I’m not talking about me. I’m a really advanced player already, who does 400k dps on some pulls in m+ (I’m not a pro, but I’m clearly not a noob). I’m talking about the noobs, because I see them a lot and I think their experience playing the game sucks. I also think that the complexity of dps rotations and the need for people to have as many buttons as possible in M+ additionally has very bad impact on the PvP scene. Those 2 things are very damaging and the game suffers due to it. Often easy dps variants don’t exist, but sometimes they do. In the case of fury warrior the easy dps variant is actually meta in pvp. If they give 2 “versions” of dps rotations in the talent tree for noob, they have to make sure it’s really very very very eady and that the damage difference is not 90% or something crazy. Still though: Just for PvP I would prefer simple straightforward damage.
You surely have extensive data to back up this conclusion. Yes? I’m guessing no.
PvP is the only viable complaint in this line of thought, i don’t want blizzard to dumb down pve and remove skill expression from it, i don’t want game design degrade to legion level of stupidity.
But i’m all for designing skill tree with noob build in mind that could be like 5-15% dps loss but still viable and easier to execute.
Then we have the whole thing with cancelaura on pulsar/starlord and so forth. Like, bro. I’d like to play balance druid from a class/spec fantasy perspective but given how it actually plays and how your DPS is worse if you don’t do this stuff, no, I don’t want to play it.
Because one is a shadow priest, a spec known for having numerous self buffs and passive going back as far as TBC, being attacked by 3 people and the other is a warrior being frostbolted by a single frost mage.
Are some of these buffs just pointless fluff that don’t really need to be seen and should be able to be hidden, yeah. Does that mean the spells that applied them should be removed? No.

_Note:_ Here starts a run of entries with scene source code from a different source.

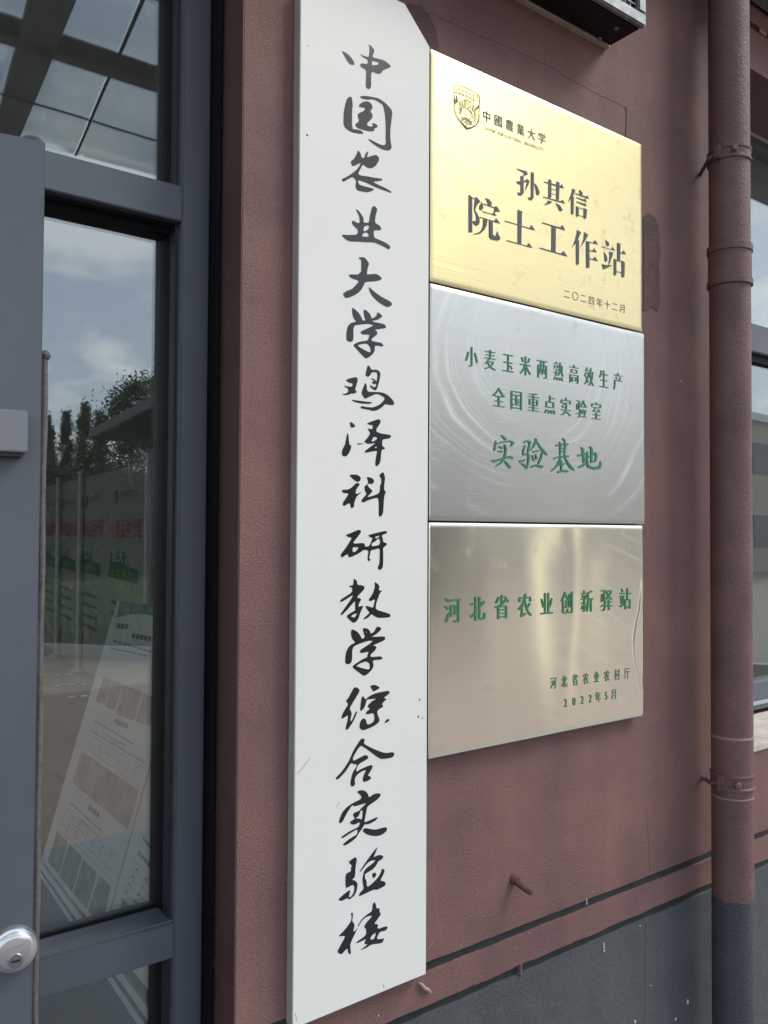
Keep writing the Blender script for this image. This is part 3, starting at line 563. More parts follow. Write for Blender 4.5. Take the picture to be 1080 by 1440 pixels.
# 孙 其 信
for ch in (
 [[(137,86),(190,103),(203,102),(220,130),(187,142),(190,120),(137,91)], [(165,140),(187,140),(187,265),(170,285),(150,280),(142,258),(165,265),(165,205),(145,198),(133,180),(165,178)], [(187,180),(210,162),(230,178),(222,205),(195,252),(208,200),(210,184),(187,188)], [(240,110),(262,120),(258,300),(245,318),(225,312),(218,295),(240,298)], [(262,188),(285,215),(303,260),(295,282),(280,275),(275,240)]],
 [[(332,180),(455,212),(463,198),(478,233),(332,186)], [(367,163),(388,172),(387,299),(366,297)], [(425,180),(447,190),(442,315),(423,310)], [(328,289),(458,324),(468,312),(487,342),(328,295)], [(388.5,234),(422.5,243),(422.5,247),(388.5,238)], [(388.5,267),(422.5,276),(422.5,280),(388.5,271)], [(365,318),(395,330),(372,345),(330,352),(350,340)], [(415,335),(450,355),(468,385),(460,398),(445,390),(435,365)]],
 [[(540,230),(562,245),(545,285),(550,295),(548,415),(538,422),(530,415),(530,305),(508,332),(520,300),(535,260)], [(590,240),(612,258),(615,275),(600,280),(590,262)], [(560,265),(640,290),(650,282),(658,308),(560,271)], [(568,294),(625,312),(632,303),(645,332),(568,300)], [(568,324),(625,342),(632,335),(643,362),(568,330)], [(567,358),(585,370),(585,430),(575,436),(567,432)], [(622,372),(645,385),(640,448),(628,452),(622,445)], [(585.5,369),(621.5,379),(621.5,383),(585.5,373)], [(585.5,424),(621.5,434),(621.5,438),(585.5,428)]]):
    tr(ch, 700, 220, 5.143, SLATEINK, brass)
# 院 士 工 作 站
tr([[(172,213),(217,245),(217,690),(172,692)], [(217.5,248),(250,262),(265,238),(322,300),(305,315),(275,350),(252,408),(285,460),(305,510),(312,560),(300,595),(265,608),(238,585),(218,548),(240,550),(262,545),(268,510),(260,460),(240,410),(250,270),(217.5,258)],
    [(335,303),(350,335),(358,380),(345,405),(325,412),(305,390),(310,355)], [(378,253),(430,275),(462,310),(462,345),(445,358),(415,350),(412,310)], [(359,325),(500,372),(505,360),(530,365),(570,432),(530,425),(500,440),(492,420),(500,385),(359,336)],
    [(342,421),(470,458),(488,430),(527,484),(342,430)], [(308,490),(495,548),(520,511),(570,580),(308,500)], [(358,518),(408,534),(400,600),(370,660),(320,705),(238,720),(238,712),(310,685),(345,640),(358,580)], [(430,541),(475,554),(478,720),(500,738),(520,730),(535,665),(545,715),(572,760),(565,785),(535,795),(450,775),(432,745)]], 640, 250, 9, SLATEINK, brass)
tr([[(792,403),(855,433),(845,455),(838,838),(792,830)], [(628,541),(791,589),(791,598),(628,552)], [(845,606),(940,636),(965,597),(1012,667),(845,617)], [(653,788),(908,860),(932,823),(980,890),(653,799)]], 640, 250, 9, SLATEINK, brass)
tr([[(320,476),(450,513),(468,495),(489,536),(320,483)], [(390,503),(420,512),(418,692),(388,685)], [(303,658),(455,703),(475,683),(504,725),(303,666)]], 700, 220, 5.143, SLATEINK, brass)
tr([[(372,208),(425,240),(385,330),(400,350),(397,640),(385,652),(362,648),(360,375),(304,442),(330,390),(350,330),(370,250)], [(460,235),(515,270),(480,340),(412,442),(440,380),(458,310),(462,260)], [(487,348),(530,358),(530,680),(520,692),(490,688)], [(530.5,358),(575,373),(600,338),(639,397),(530.5,368)], [(530.5,466),(570,473),(590,440),(624,497),(530.5,475)], [(530.5,568),(575,580),(598,548),(637,607),(530.5,578)]], 770, 300, 9, SLATEINK, brass)
tr([[(731,333),(770,365),(782,400),(765,422),(745,400)], [(688,417),(805,456),(822,422),(852,474),(688,427)], [(710,482),(750,540),(758,590),(740,620),(722,600),(720,540)], [(782,478),(832,505),(795,600),(780,655),(826,660),(780,680),(705,712),(688,640),(720,650),(772,660),(785,560)], [(882,368),(922,388),(918,608),(882,598)], [(918.5,493),(945,497),(962,466),(992,522),(918.5,503)], [(840,570),(870,590),(870,775),(860,787),(840,780)], [(938,593),(977,625),(972,800),(960,812),(938,805)], [(870.5,588),(937.5,608),(937.5,618),(870.5,598)], [(870.5,731),(937.5,749),(937.5,758),(870.5,740)]], 770, 300, 9, SLATEINK, brass)
def P2(x, y): return at(x, y, YT)
type_line('character', '二〇二四年十二月', P2(797.3, 413.3), P2(875.6, 434), .0195, 1.05, YT, BROWNINK, brass, thin=-.010, smear=.004, n=2)
type_line('character', '中國農業大学', P2(684.6, 163.5), P2(762.2, 194.5), .0225, .98, YT, TEALINK, brass, thin=0, smear=.010, n=2)
type_line('letter', 'CHINA AGRICULTURAL UNIVERSITY', P2(683.5, 180), P2(763, 210.5), .0092, .95, YT, mat('fine_ink', (.07, .055, .035), .6), brass, thin=-.002, smear=0, n=1)
# crest: shield with sheaves, hills and a cog wheel
cr_ = [[(118,150,7),(230,150,7),(350,185,8),(480,250,8),(580,310,8),(645,380,9)], [(645,380,8),(638,500,8),(632,700,8),(630,820,10)], [(630,820,10),(612,890,14),(570,950,18),(480,1000,24),(385,1020,30)], [(118,150,7),(122,400,7),(130,620,8),(160,740,9),(230,850,12),(310,940,18),(385,1020,26)],
 [(132,288,6),(240,315,6),(350,360,6),(500,430,6),(628,480,6)], [(240,480,8),(240,720,8)], [(264,600,10),(268,720,10)], [(270,640,9),(320,600,9),(380,605,9),(430,640,10),(475,700,10),(498,800,12)], [(522,560,8),(538,850,8)], [(560,600,7),(556,850,7)],
 [(282,870,12),(320,830,14),(360,820,14),(420,850,16),(460,900,16),(482,945,14)], [(300,860,10),(282,800,18)], [(335,830,10),(325,782,18)], [(375,822,10),(380,780,18)], [(415,845,10),(432,810,18)], [(450,885,10),(470,865,18)],
 [(315,905,8),(350,860,8),(400,875,8)], [(330,930,8),(370,885,8),(425,905,8)], [(350,960,8),(385,915,8),(450,935,8)], [(375,985,8),(400,945,8),(455,962,8)], [(350,855,14),(400,880,14)],
 [(240,430,12),(262,425,12)], [(245,460,14),(275,500,16),(290,560,18)], [(270,590,16),(315,575,12)], [(305,450,12),(340,455,12)], [(350,430,14),(352,520,14),(345,580,12)], [(365,440,14),(410,470,16),(455,510,14)], [(310,500,10),(330,540,10)], [(385,530,8),(395,570,8)], [(410,500,8),(425,560,8)], [(440,540,8),(450,590,8)], [(470,560,16),(520,595,16)], [(495,520,12),(515,525,12)], [(400,575,12),(440,605,14)], [(480,620,18),(492,690,14)],
 [(150,340,12),(162,500,24)], [(168,380,10),(182,500,16)], [(615,530,10),(580,620,24)], [(600,560,8),(612,640,12)]]
for q in ((165,545),(185,590),(165,630),(190,670),(175,700),(205,720),(215,760),(240,800),(590,680),(575,720),(592,760),(568,790),(590,830),(560,850),(575,880),(540,900),(520,870),(500,890),(540,935)):
    cr_.append([(q[0]-10, q[1]-8, 7), (q[0]+10, q[1]+6, 12)])
for i in range(6):
    u = i/5; cx = 200+u*365; cy = 222+u*165
    cr_ += [[(cx-20, cy-22+6*u, 6), (cx+20, cy-10, 7)], [(cx, cy-34, 7), (cx+2, cy+34, 9)], [(cx-22, cy+8, 7), (cx+22, cy+22, 6)], [(cx-14, cy+30, 7), (cx-2, cy+2, 7)], [(cx+14, cy+34, 9), (cx+2, cy+6, 6)]]
for i in range(9):
    u = i/8; cr_.append([(160+u*420, 300+u*160, 9), (185+u*420, 309+u*162, 9)])
strokes('crest', cr_, 630, 110, 14.4, YT, mat('crest_ink', (.05, .065, .04), .6), brass, .0004, k=1.25)
n_ = [(310,680),(345,690),(385,705),(425,722)]
for (cx, cy), chx in zip(n_, '1905'):
    c = P2(630+cx/14.4, 110+(cy+25)/14.4); type_line('numeral', chx, c, c, .0062, 1, YT, BROWNINK, brass, thin=0, smear=0, n=1)
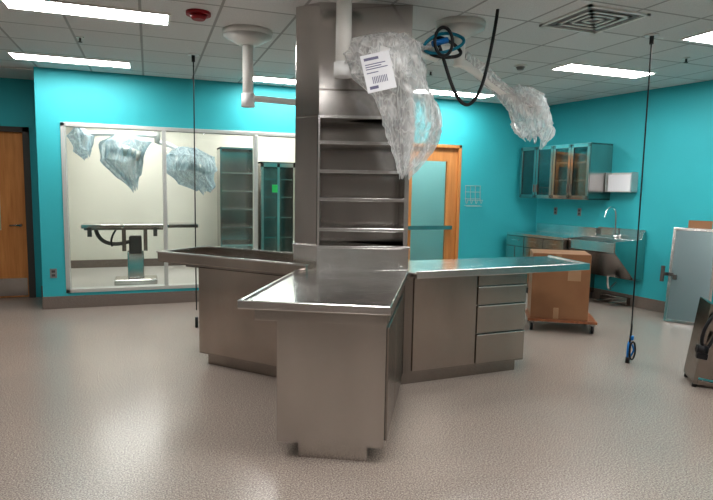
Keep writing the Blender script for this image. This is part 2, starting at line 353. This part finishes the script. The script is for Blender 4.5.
# left wing : trough sink with raised rim
LF=fr(.06,5.50,(.669,-.743))
lt=1.62; lw_=.64
boxes(isl,'left_sink_rim',[(0,lt,0,.03,.91,1.0),(0,lt,lw_-.03,lw_,.91,1.0),(0,.03,.03,lw_-.03,.91,1.0)],STEELW,LF,.005)
prism(isl,'left_sink_rim_lip',[(-.005,-.008),(lt,-.008),(lt,.035),(.04,.035),(.04,lw_-.035),(lt,lw_-.035),(lt,lw_+.008),(-.005,lw_+.008)],.992,1.003,STEELH,LF)
box(isl,'left_sink_pan',(.03,lt,.03,lw_-.03,.90,.93),STEELD,LF)
box(isl,'left_cabinet',(.44,lt+.1,.06,lw_-.05,.10,.90),STEELD,LF,.004)
box(isl,'left_cabinet_toe',(.51,lt+.1,.10,lw_-.1,0,.10),STEELD,LF)
boxes(isl,'left_cabinet_doors',[(.455,1.56,.046,.06,.12,.885)],STEELW,LF,.004)
boxes(isl,'left_bracket',[(.1,.45,.25,.4,.84,.90)],STEELD,LF)
# hub column
A=Vector((1.258,4.375)); B=Vector((1.944,4.16)); E=Vector((2.10,4.90)); D=Vector((1.25,5.02)); C=Vector((1.12,4.57))
f=(B-A).normalized(); inn=Vector((-f.y,f.x)); wd=(B-A).length
def grow(P,k):
    c=(A+B+C+D+E)/5; return [tuple(c+(p-c)*k) for p in P]
P5=[A,B,E,D,C]
prism(isl,'hub_base',grow(P5,.98),0,.95,STEELD)
prism(isl,'pedestal',grow(P5,1.03),.94,1.135,STEELH,None,.004)
prism(isl,'pedestal_cap',grow(P5,1.05),1.125,1.145,STEELH,None,.003)
nd=.36
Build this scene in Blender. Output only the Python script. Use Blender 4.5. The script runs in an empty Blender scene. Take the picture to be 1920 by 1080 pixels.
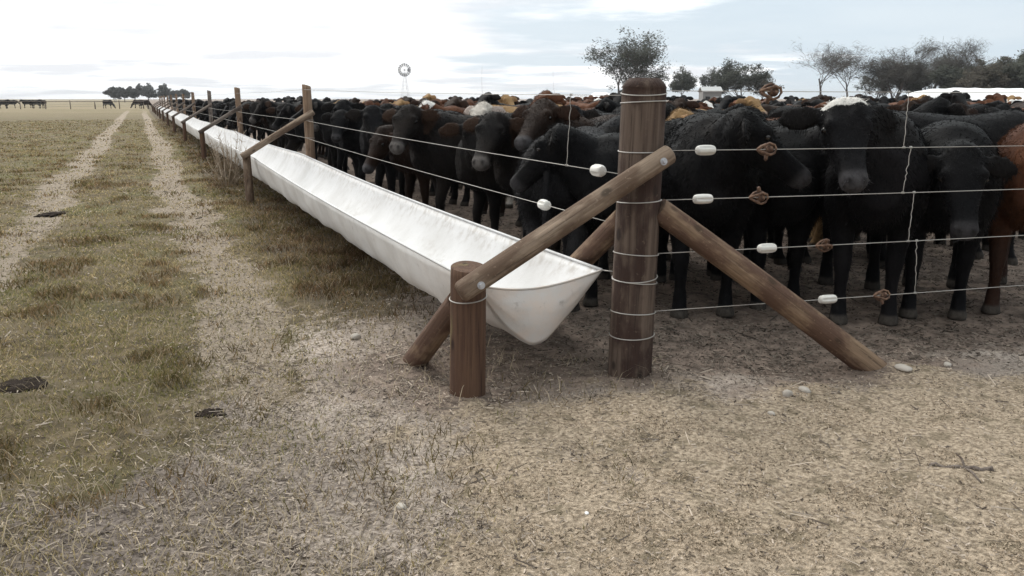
import bpy, bmesh, math, random
import numpy as np
from mathutils import Vector, Matrix

# ------------------------------------------------------------------ camera, sky, sun, exposure
SC = bpy.context.scene
COL = SC.collection
CAM_H, F_PX, HOR_Y, VP_X = 1.35, 1507.0, 185.0, 260.0
PHI = math.atan((540 - HOR_Y) / F_PX)
YAW = math.atan((960 - VP_X) / math.hypot(F_PX, 540 - HOR_Y))
cd = bpy.data.cameras.new('camera')
cam = bpy.data.objects.new('camera', cd); COL.objects.link(cam)
cd.sensor_width = 36.0; cd.lens = 36.0 * F_PX / 1920; cd.clip_start = 0.05; cd.clip_end = 9000
cam.location = (0, 0, CAM_H)
cam.rotation_euler = (math.pi / 2 - PHI, 0, -YAW)
SC.camera = cam
FW = Vector((math.sin(YAW) * math.cos(PHI), math.cos(YAW) * math.cos(PHI), -math.sin(PHI)))
RT = Vector((math.cos(YAW), -math.sin(YAW), 0)); UP = RT.cross(FW)
HF = Vector((math.sin(YAW), math.cos(YAW), 0))

def G(px, py, z=0.0):
    """ground point seen at a photograph pixel"""
    d = FW * F_PX + RT * (px - 960) - UP * (py - 540)
    return Vector((0, 0, CAM_H)) + d * ((z - CAM_H) / d.z)

def D(px, dist, z=0.0):
    """point at a given distance along the viewing heading, in the direction of a photograph column"""
    k = (px - 960) / math.hypot(F_PX, 540 - HOR_Y) * dist
    p = HF * dist + RT * k
    return Vector((p.x, p.y, z))

def PX(p):
    v = Vector(p) - Vector((0, 0, CAM_H)); z = v.dot(FW)
    return (960 + F_PX * v.dot(RT) / z, 540 - F_PX * v.dot(UP) / z, z)

def grey(v): return (v, v, v)
SUN_AZ, SUN_EL = math.radians(-6), math.radians(48)     # azimuth clockwise from +Y
w = bpy.data.worlds.new('World'); SC.world = w; w.use_nodes = True
nt = w.node_tree; nt.nodes.clear()
def N(t, kind, **kw):
    n = t.nodes.new(kind)
    for k, v in kw.items(): setattr(n, k, v)
    return n
out = N(nt, 'ShaderNodeOutputWorld'); bg = N(nt, 'ShaderNodeBackground'); bg.inputs[1].default_value = 0.1
sky = N(nt, 'ShaderNodeTexSky', sky_type='NISHITA', sun_disc=False, sun_elevation=SUN_EL, sun_rotation=SUN_AZ)
sky.air_density = 1.0; sky.dust_density = 4.0
tc = N(nt, 'ShaderNodeTexCoord'); sep = N(nt, 'ShaderNodeSeparateXYZ'); nt.links.new(tc.outputs['Generated'], sep.inputs[0])
def math_n(t, op, a, b=None, c=None, clamp=False):
    n = N(t, 'ShaderNodeMath', operation=op, use_clamp=clamp)
    for i, v in enumerate((a, b, c)):
        if v is None: continue
        if isinstance(v, (int, float)): n.inputs[i].default_value = v
        else: t.links.new(v, n.inputs[i])
    return n.outputs[0]
def ramp(t, fac, stops, interp='EASE'):
    n = N(t, 'ShaderNodeValToRGB'); n.color_ramp.interpolation = interp
    e = n.color_ramp.elements
    while len(e) < len(stops): e.new(0.5)
    for q, (p, c) in zip(e, stops):
        q.position = p; q.color = c if len(c) == 4 else (*c, 1)
    t.links.new(fac, n.inputs[0]); return n.outputs[0]
def mixc(t, fac, a, b, mode='MIX'):
    n = N(t, 'ShaderNodeMix', data_type='RGBA', blend_type=mode)
    n.clamp_factor = True
    for s, v in ((n.inputs[0], fac), (n.inputs[6], a), (n.inputs[7], b)):
        if isinstance(v, (int, float)): s.default_value = v
        elif isinstance(v, tuple): s.default_value = v if len(v) == 4 else (*v, 1)
        else: t.links.new(v, s)
    return n.outputs[2]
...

You have a feral druid and rogue open a shadow priest with a resto shaman standing next to him in TBC and tell me it wouldn’t look like that.
Yeah there are definitely specific instances of mechanics having unintuitive optimisations like this that bliz should stamp out. Cancelaura shouldn’t ever be part of someone’s general rotation and balance druid has had issues with this before with starlord.
They can’t. The only thing they have is they think is easy while all being stuck in Heroic (meaning they don’t fully know how to play it which implies it’s hard for them - which is fine but a contradiction) - and also that I didn’t have enough “evidence “ as if that’s needed to a single person who’s played it.
I mean looking at just the clip, half of the things on that person are Rogue poisons, shaman hots, and buffs telling you they’re in range of their totems. DH has one spell that applies 3 different debuffs that may as well consolidate into 1, and the priest is wearing a sporecloak which just shouldn’t be a part of PvP to begin with.